What more drop of love can I add to the Source of Love itself? Then I, as Soul, realise with tears of joy and thankfulness, the Love within my Soul which drew me near to the Source, powerful and wondrous as it was, the wind in my sails, is nothing but an image of the Reality of Love. I give up the image and turn to the Original. Where Love is complete, simple, a Unity of all unities. Therefore my sixth thought, love is “pure”. And after such purification there is perhaps only one thing to do. Be humble with bowed head, to wait in patience for the “Beloved” to arrive. At that threshold one does not enter by one’s will for personal will was left far behind in the earlier stages of the journey. One is invited to enter at the behest of the Beloved – to be “in” Love. As the bride waits for the arrival of the bridegroom, an image well illustrated within the Indian custom as among others. And for that invitation, for that recognition, one would wait an eternity if one had to. This is “loyalty” at its peak. For there is no other to turn to. That is why perhaps we now can have a clue in the beautiful adage, “Home is where the Heart Is”.

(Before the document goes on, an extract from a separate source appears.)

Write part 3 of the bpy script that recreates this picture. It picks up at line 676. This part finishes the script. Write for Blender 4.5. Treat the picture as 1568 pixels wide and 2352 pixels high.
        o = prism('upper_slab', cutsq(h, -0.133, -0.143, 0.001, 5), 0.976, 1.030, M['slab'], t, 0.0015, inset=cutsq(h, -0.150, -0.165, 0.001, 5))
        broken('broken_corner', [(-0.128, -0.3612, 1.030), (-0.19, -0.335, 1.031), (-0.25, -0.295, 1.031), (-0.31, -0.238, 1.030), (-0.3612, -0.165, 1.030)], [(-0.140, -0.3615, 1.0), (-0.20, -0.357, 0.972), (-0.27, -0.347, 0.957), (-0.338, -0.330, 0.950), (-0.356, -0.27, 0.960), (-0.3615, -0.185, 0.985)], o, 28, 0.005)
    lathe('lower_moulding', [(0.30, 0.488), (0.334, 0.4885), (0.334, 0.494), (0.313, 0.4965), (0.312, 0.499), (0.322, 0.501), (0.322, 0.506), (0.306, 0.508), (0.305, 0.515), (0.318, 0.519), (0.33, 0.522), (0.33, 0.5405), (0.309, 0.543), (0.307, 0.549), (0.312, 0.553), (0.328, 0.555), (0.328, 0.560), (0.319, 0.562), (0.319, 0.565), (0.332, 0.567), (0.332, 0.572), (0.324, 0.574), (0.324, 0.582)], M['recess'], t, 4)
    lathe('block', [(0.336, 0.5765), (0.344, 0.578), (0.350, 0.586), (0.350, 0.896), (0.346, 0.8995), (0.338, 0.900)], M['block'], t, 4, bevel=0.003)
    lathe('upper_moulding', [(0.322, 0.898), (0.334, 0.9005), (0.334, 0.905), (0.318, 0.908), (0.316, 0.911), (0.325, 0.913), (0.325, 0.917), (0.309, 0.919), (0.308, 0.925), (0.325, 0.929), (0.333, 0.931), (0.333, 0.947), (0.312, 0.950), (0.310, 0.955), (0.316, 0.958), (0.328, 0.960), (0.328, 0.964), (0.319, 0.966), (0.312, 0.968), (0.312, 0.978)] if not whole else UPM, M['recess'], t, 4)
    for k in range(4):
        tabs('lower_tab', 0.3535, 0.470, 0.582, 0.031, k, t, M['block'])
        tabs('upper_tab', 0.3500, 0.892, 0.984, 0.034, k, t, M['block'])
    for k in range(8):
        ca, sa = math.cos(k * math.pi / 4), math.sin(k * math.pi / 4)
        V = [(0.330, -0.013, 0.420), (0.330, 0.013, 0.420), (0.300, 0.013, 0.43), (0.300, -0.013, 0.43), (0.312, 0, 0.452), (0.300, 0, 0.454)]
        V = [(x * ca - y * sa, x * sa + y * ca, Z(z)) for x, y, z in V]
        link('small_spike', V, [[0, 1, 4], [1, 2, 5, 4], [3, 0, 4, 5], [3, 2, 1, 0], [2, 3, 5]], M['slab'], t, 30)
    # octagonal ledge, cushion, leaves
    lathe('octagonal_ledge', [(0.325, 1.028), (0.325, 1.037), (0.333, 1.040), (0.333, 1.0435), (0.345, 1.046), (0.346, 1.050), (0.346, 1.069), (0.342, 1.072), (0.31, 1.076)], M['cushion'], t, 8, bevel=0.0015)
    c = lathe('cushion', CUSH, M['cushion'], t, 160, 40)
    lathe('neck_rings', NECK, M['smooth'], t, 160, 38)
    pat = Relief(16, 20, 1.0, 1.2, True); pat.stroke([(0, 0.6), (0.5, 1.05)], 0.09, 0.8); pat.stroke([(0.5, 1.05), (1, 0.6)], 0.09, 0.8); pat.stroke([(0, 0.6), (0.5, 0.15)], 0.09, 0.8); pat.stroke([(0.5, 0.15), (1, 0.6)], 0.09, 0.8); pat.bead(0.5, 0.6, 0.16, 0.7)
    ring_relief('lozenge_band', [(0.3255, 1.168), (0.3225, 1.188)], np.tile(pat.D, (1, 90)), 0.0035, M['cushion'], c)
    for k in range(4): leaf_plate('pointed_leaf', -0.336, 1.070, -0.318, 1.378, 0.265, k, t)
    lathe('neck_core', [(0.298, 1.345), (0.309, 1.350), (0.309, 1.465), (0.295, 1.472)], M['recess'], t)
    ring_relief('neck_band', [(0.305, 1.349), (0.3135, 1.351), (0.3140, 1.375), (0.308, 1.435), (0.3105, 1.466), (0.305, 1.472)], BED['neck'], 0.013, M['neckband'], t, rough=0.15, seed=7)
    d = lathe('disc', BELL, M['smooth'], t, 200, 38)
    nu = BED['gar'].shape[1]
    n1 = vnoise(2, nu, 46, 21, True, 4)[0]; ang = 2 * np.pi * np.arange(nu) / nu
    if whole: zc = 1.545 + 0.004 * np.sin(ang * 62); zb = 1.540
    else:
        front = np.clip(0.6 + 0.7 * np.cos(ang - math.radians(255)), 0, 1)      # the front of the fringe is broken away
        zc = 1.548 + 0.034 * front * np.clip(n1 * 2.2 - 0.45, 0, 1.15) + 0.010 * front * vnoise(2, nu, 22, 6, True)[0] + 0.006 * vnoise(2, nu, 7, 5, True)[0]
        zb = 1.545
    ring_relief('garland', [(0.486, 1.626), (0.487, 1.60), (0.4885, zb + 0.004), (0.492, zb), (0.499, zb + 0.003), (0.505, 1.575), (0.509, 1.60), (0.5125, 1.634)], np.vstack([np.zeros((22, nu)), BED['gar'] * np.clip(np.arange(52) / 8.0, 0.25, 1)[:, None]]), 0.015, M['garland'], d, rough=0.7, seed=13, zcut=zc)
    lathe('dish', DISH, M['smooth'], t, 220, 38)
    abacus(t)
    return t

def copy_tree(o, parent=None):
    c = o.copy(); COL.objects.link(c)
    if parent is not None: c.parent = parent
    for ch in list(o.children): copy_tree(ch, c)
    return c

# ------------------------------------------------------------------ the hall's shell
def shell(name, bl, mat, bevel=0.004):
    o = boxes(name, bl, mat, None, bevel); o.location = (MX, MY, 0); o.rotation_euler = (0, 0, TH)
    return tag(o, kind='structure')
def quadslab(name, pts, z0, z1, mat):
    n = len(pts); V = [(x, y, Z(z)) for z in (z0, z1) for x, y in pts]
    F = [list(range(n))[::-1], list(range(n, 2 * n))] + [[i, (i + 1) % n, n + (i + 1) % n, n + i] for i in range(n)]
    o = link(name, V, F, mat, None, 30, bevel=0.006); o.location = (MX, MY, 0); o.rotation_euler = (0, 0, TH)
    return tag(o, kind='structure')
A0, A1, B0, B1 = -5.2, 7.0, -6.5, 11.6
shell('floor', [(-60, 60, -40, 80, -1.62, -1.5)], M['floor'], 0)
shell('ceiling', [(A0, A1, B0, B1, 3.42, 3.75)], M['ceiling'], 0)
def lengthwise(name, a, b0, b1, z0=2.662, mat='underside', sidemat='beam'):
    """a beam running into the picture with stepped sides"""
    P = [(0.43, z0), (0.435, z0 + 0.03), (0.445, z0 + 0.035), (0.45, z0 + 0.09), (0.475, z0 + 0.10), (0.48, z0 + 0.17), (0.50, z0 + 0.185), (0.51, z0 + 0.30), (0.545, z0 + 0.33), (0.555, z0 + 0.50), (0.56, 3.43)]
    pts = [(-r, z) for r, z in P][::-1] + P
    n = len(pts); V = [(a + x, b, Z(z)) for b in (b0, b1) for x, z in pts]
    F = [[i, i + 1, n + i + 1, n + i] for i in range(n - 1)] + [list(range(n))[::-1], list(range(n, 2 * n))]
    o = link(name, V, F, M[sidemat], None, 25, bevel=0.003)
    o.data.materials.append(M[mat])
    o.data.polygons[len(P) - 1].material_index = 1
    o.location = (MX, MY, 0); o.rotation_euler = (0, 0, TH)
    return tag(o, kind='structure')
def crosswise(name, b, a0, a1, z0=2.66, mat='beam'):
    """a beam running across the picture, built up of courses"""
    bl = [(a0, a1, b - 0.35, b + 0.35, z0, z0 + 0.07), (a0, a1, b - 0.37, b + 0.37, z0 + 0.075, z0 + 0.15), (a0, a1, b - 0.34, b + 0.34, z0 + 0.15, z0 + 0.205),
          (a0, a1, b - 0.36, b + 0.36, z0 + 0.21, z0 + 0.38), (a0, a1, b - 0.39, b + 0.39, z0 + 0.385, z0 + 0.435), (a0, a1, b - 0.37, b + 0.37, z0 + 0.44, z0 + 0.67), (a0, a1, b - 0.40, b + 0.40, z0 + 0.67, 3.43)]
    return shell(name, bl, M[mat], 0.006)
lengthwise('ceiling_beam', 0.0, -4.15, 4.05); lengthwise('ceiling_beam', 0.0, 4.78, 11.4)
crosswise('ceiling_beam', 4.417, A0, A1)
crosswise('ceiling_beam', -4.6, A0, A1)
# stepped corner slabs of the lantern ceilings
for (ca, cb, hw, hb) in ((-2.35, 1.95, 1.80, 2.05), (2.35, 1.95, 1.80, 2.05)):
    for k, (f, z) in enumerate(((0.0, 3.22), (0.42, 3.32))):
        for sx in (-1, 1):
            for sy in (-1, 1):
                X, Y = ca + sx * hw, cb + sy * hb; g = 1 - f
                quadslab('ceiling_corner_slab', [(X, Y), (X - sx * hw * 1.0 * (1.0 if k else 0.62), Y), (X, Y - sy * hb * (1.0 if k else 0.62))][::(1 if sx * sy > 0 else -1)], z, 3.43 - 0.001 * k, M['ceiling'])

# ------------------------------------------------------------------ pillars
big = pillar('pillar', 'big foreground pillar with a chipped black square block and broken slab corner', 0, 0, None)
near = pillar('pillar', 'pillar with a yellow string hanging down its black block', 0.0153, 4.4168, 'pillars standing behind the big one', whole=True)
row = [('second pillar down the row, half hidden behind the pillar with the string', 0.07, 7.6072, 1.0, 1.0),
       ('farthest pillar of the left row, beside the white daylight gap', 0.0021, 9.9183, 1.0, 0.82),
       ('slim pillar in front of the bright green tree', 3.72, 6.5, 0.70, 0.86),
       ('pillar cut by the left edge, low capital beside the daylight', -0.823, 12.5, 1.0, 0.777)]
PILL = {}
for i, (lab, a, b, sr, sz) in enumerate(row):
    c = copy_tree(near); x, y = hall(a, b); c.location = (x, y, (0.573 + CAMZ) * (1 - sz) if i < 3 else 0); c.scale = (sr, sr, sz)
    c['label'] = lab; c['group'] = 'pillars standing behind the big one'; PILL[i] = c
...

One may be wondering why I have not referred to Beauty. Ah, but what to speak of Beauty at this stage, All is Beautiful. Love & Beauty are in Union now. And that is my seventh thought; “Beauty” itself. It drew me from the First and draws me to the Last. Should one be invited to enter in to that “Presence”, the journey continues and I cannot speak on that at present for that is Mystery, Beyond Being.

There is knowledge of Unity-Oneness (Tawhid) and then there is Unity-Oneness it-Self. The two are not the same. Words are of no use at that highest stage.
 
With such a vision, with love considered, in my view considered properly with Soul, one can then engage with the world, with family, relationships, friends, neighbours, “strangers” (in truth there are no strangers to the Soul), seeing that behind all such relationships is the same Love, one-many. “In Love” there is no such thing as the “other”. All are One. Then one may say with utmost sincerity, “Your soul and my soul are one Soul. Your God and my God is One God.” (Hasan Askari).

Of particular interest, spiritually, across diverse traditions, has been and remains the relationship between Master-Disciple, Guide-Guided and Teacher-Pupil. That relationship sits within my heart and Soul all the days of my Life. Beyond grateful to have known it and know it still.

The pendulum swing of Life. Life as a Soul, un-embodied, embodied and un-embodied once more. On the upward swing “we are of God and unto God we return”. On the downward swing, “we are of God and unto God we return”. Only as Souls can one recite this. 

From Love, With Love and In Love now and forever.  Amen!